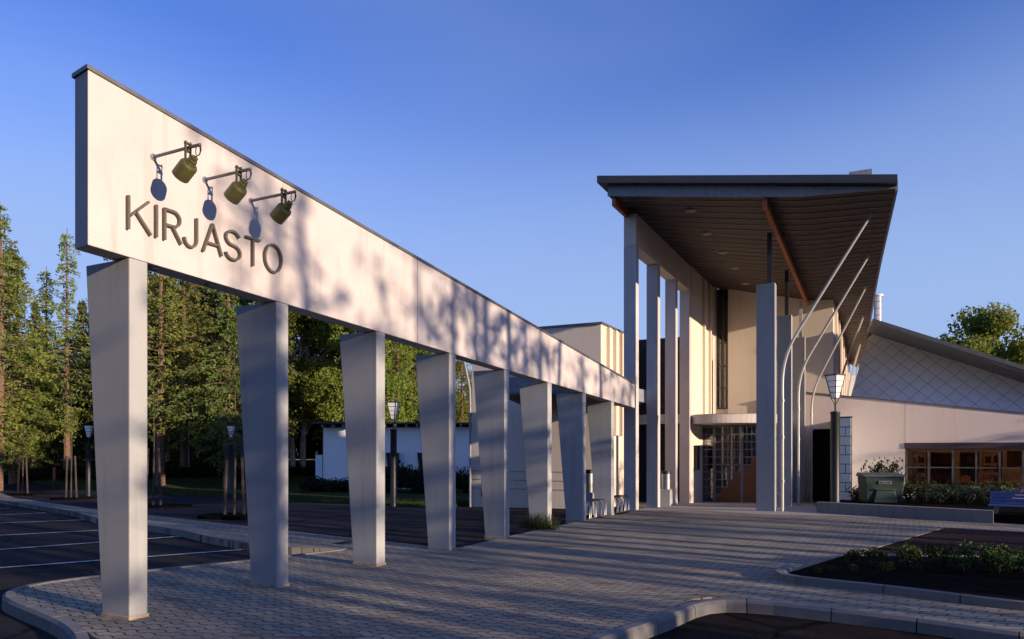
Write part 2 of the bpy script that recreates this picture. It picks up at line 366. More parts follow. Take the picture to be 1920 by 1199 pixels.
sheet('entrance_slab', px([(1195, 958), (1300, 958), (1440, 966), (1560, 968), (1655, 972), (1640, 967), (1540, 962), (1531, 958), (1528, 943), (1300, 938), (1240, 940)]), .006, M['slab'])
sheet('brown_road', [(-3.0, 4.9), (-1.5, 2.0), (30, -6), (30, 5.2), (9.5, 4.9)] + [(p.x, p.y) for p in reversed(kerbR)], DR - .004, M['brown_asphalt'])
sheet('side_road', px([(1770, 990), (1920, 998), (2300, 1030)]) + px([(2300, 1066), (1920, 1046), (1590, 1043)]), -.008, M['red_asphalt'], .1)
bedpoly = px([(1464, 1083), (1590, 1043), (1920, 1046)]) + px([(2150, 1060)]) + [Vector((9.5, 5.6, 0))] + px([(1920, 1143), (1614, 1104), (1466, 1087)])
sheet('planting_bed_soil', bedpoly, .03, M['soil'], .1)
lawn_edge = px([(-300, 885), (0, 905), (277, 926), (462, 935.5), (580, 942), (724, 948), (798, 952), (880, 949)], DR)
sheet('lawn', lawn_edge + [Vector((-1.5, 46, 0)), Vector((3, 90, 0)), Vector((3, 300, 0)), Vector((-300, 300, 0)), Vector((-90, 60, 0))], DR + .05, M['grass'], .06)
sheet('right_lawn', [(20, 45), (200, 20), (300, 300), (4, 300), (4, 60)], DR + .05, M['grass'], .06)
sheet('sunlit_path', [(-90, 60.5), (-46, 58.8), (-22, 59.5), (-14, 61), (-14, 63), (-22, 61.6), (-46, 61.2), (-90, 63)], DR + .07, M['sandpath'])
# kerbs
def kerb(name, line, w=.125, top=.012, bot=-.16, seg=1.0, gap=.012, side=1):
    mb = MB(); pts = []
    for a, b in zip(line, line[1:]):
        a = Vector((a[0], a[1])); b = Vector((b[0], b[1])); n = max(1, int((b-a).length / .25))
        pts += [a.lerp(b, i/n) for i in range(n)]
    pts.append(Vector((line[-1][0], line[-1][1])))
    for _ in range(3): pts = [pts[0]] + [(pts[i-1] + pts[i]*2 + pts[i+1]) / 4 for i in range(1, len(pts)-1)] + [pts[-1]]
    off = []
    for i, p in enumerate(pts):
        t_ = (pts[min(i+1, len(pts)-1)] - pts[max(0, i-1)]).normalized(); off.append(Vector((t_.y, -t_.x)) * side)
    acc = 0
    for i in range(len(pts)-1):
        a, b = pts[i], pts[i+1]; l = (b-a).length; g = 0
        if acc + l > seg: g = gap; acc = 0
        acc += l
        b2 = b - (b-a).normalized()*g if l > g*2 else b
        za, zb = gz(a.y), gz(b2.y)
        na, nb = off[i], off[i+1]
        P = []
        for (q, n, z) in ((a, na, za), (b2, nb, zb)):
            P.append([(q.x, q.y, z+bot), (q.x+n.x*w*1.08, q.y+n.y*w*1.08, z+bot), (q.x+n.x*w, q.y+n.y*w, z+top-.03), (q.x+n.x*(w-.03), q.y+n.y*(w-.03), z+top), (q.x, q.y, z+top)])
        n0 = len(mb.v); mb.v += P[0] + P[1]
        for k in range(5):
            k2 = (k+1) % 5; mb.f.append((n0+k, n0+k2, n0+5+k2, n0+5+k))
        mb.f.append((n0+4, n0+3, n0+2, n0+1, n0)); mb.f.append((n0+5, n0+6, n0+7, n0+8, n0+9))
    return tag(mb.build(name, M['concrete']), kind='structure')
kerb('kerb', kerbR, side=1)
kerb('kerb', kerbL, side=1)
kerb('kerb', kerbS, side=1)
kerb('kerb', px([(1470, 1071), (1440, 1084), (1450, 1092), (1614, 1108), (1798, 1131), (1920, 1148)]) + [Vector((9.4, 5.6, 0))], w=.13, top=.09, bot=-.02, side=-1)
kerb('kerb', px([(1920, 1048), (1590, 1044)]), w=.1, top=.05, bot=-.02, side=-1)
# parking bay markings
mk = MB()
for (a, b) in (((-120, 1074), (470, 1029.5)), ((-60, 1035), (352, 1005)), ((-60, 1007), (188, 994.5)), ((-60, 983.5), (159, 975)), ((-40, 967.5), (86, 962)), ((-40, 957), (18, 953))):
    p, q = G(*a, DR), G(*b, DR); d = (q-p).normalized(); n = Vector((-d.y, d.x, 0))*.05; z = Vector((0,0,.002))
    m_ = p.lerp(q, .5)
    for (s_, e_) in ((p, m_), (m_, q)): mk.quad(s_-n+z, e_-n+z, e_+n+z, s_+n+z)
tag(mk.build('parking_bay_markings', M['line']), kind='structure')

# ------------------------------------------------------------------ colonnade
D1 = Vector((.4673, .8841, 0)); N1 = Vector((.8841, -.4673, 0)); X01 = -7.57     # along the beam; out of its lit face
Z = Vector((0,0,1))
def W1(pxx, inset=0.0):            # point on the beam's long face for a picture column
    Y = F * 7.57 / (1700 - pxx); return Vector((X01 + .5286*Y, Y, 0))
def wz(pxx, py): return EYE + (HY - py) / F * W1(pxx).y
A = W1(165); B = W1(1190)
zb = lambda Y: lerp(3.558, 2.85, (Y - A.y) / (B.y - A.y)); zt = lambda Y: lerp(5.18, 3.49, (Y - A.y) / (B.y - A.y))
col = thing('entrance_colonnade', A, 'long cream tapering beam on tapered concrete columns leading to the library entrance', 'colonnade')
jn = W1(783)
for (p, q) in ((A, jn - D1*.006), (jn + D1*.006, B)):
    mb = MB(); back = -N1 * .27
    bp_ = -Vector((.80, -.60, 0))*.275 if p is A else back  # near end face skewed away from the sun to darken it
    mb.hexa([p+Z*zb(p.y), q+Z*zb(q.y), q+back+Z*zb(q.y), p+bp_+Z*zb(p.y), p+Z*zt(p.y), q+Z*zt(q.y), q+back+Z*zt(q.y), p+bp_+Z*zt(p.y)])
    mb.build('beam', M['plaster'], col, bevel=.008)
mb = MB(); o1 = N1*.018; o2 = -N1*.288; e = D1*.02
Ak = A - e - Vector((.80, -.60, 0))*.295
mb.hexa([A-e+o1+Z*(zt(A.y)+.001), B+o1+Z*(zt(B.y)+.001), B+o2+Z*(zt(B.y)+.001), Ak+Z*(zt(A.y)+.001), A-e+o1+Z*(zt(A.y)+.04), B+o1+Z*(zt(B.y)+.04), B+o2+Z*(zt(B.y)+.04), Ak+Z*(zt(A.y)+.04)])
mb.build('coping', M['coping'], col)
col_px = [243, 515.9, 700, 832, 937, 1019, 1086, 1140]
mb0 = None
for i in range(8):
    Y = (.6863 + .1601*i) * F * 7.57 / 1000; p = Vector((X01 + .5286*Y, Y, 0)); p -= N1*.003
    h = zb(Y) - .004; th = D1*.2; wb = -N1*.42; wt = -N1*.69
    z0 = Z*(gz(Y) - .05)
    mb = MB(); mb.hexa([p+z0, p+th+z0, p+th+wb+z0, p+wb+z0, p+Z*h, p+th+Z*zb(Y+.17), p+th+wt+Z*zb(Y+.17), p+wt+Z*h])
    mb.build('column', M['column'], col, bevel=.012)
    g_ = .012; q = p + N1*g_ - D1*g_; th2 = D1*(.2+2*g_); wb2 = -N1*(.42+2*g_); z1 = Z*(gz(Y)+.035)
    mb = MB(); mb.hexa([q+z0, q+th2+z0, q+th2+wb2+z0, q+wb2+z0, q+z1, q+th2+z1, q+th2+wb2+z1, q+wb2+z1]); mb.build('base_fillet', M['fillet'], col, bevel=.008)
for k in (.14, .27):
    p = A.lerp(B, k*.35) - N1*.13; mb = MB(); mb.lathe(p + Z*(zb(p.y)-.012), Z, [(0, .055), (.01, .065)], 14); mb.build('downlight', M['steel'], col)
# lettering
def lpos(x, y): return x, y
def ribbon(mb, pts, w=.023, d=.034, closed=False):
    """flat bar letter stroke on the beam face, pts in (u, z), standing 3 cm off"""
    n = len(pts); P = []
    for i, (u, z) in enumerate(pts):
        if closed: a = pts[(i-1) % n]; b = pts[(i+1) % n]
        else: a = pts[max(0, i-1)]; b = pts[min(n-1, i+1)]
        t_ = Vector((b[0]-a[0], b[1]-a[1])).normalized(); nn = Vector((-t_.y, t_.x)) * w/2
        P.append(((u+nn.x, z+nn.y), (u-nn.x, z-nn.y)))
    def w3(q, o): return A + D1*q[0] + Z*q[1] + N1*o
    m_ = n if closed else n-1
    for i in range(m_):
        a, b = P[i], P[(i+1) % n]; lo, hi = .012, .012 + d
        mb.hexa([w3(a[0], lo), w3(b[0], lo), w3(b[1], lo), w3(a[1], lo), w3(a[0], hi), w3(b[0], hi), w3(b[1], hi), w3(a[1], hi)])
def U(x): return (W1(x).y - A.y) / .8841
base_z, HL = 3.80, .325
def arc(cx, cy, rx, ry, a0, a1, n=10): return [(cx + rx*math.cos(R(lerp(a0, a1, i/n))), cy + ry*math.sin(R(lerp(a0, a1, i/n)))) for i in range(n+1)]
GL = {'K': [[(0,0),(0,1)], [(.9,1),(.08,.42)], [(.3,.60),(1,0)]], 'I': [[(0,0),(0,1)]],
      'R': [[(0,0),(0,1)], [(0,.97),(.5,.97)] + arc(.5,.73,.42,.24,90,-90,8) + [(0,.49)], [(.45,.49),(1,0)]],
      'J': [[(1,1),(1,.28)] + arc(.5,.28,.5,.26,0,-180,9)],
      'A': [[(0,0),(.5,1)], [(.5,1),(1,0)], [(.22,.33),(.82,.33)]],
      'S': [arc(.48,.75,.42,.24,15,270,10) + arc(.5,.26,.46,.25,90,-170,10)[1:]],
      'T': [[(0,.97),(1,.97)], [(.5,0),(.5,.97)]], 'O': [arc(.5,.5,.5,.5,0,342,19)]}
sign = thing('wall_lettering', A + D1*.5 + Z*3.8, 'dark bronze letters reading KIRJASTO standing off the cream beam below the spotlights', 'sign')
for ch, x0, x1, y0 in (('K',237,279,0), ('I',289.5,291,0), ('R',305,336,0), ('J',342,365,0), ('A',377,412,0), ('S',418,448,0), ('T',457,484,0), ('O',493,524,0)):
    mb = MB(); u0, u1 = U(x0), U(x1); zz = base_z - .012*(u0-U(237))
    for st in GL[ch]: ribbon(mb, [(lerp(u0, u1, a), zz + HL*b) for a, b in st], closed=(ch == 'O'))
    tag(mb.build('letter', M['letter'], sign), 'letter ' + ch)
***
— What is expected —
Only the number is wanted: how many lines of the material above include the word "picture"?

— Completed exercise —
2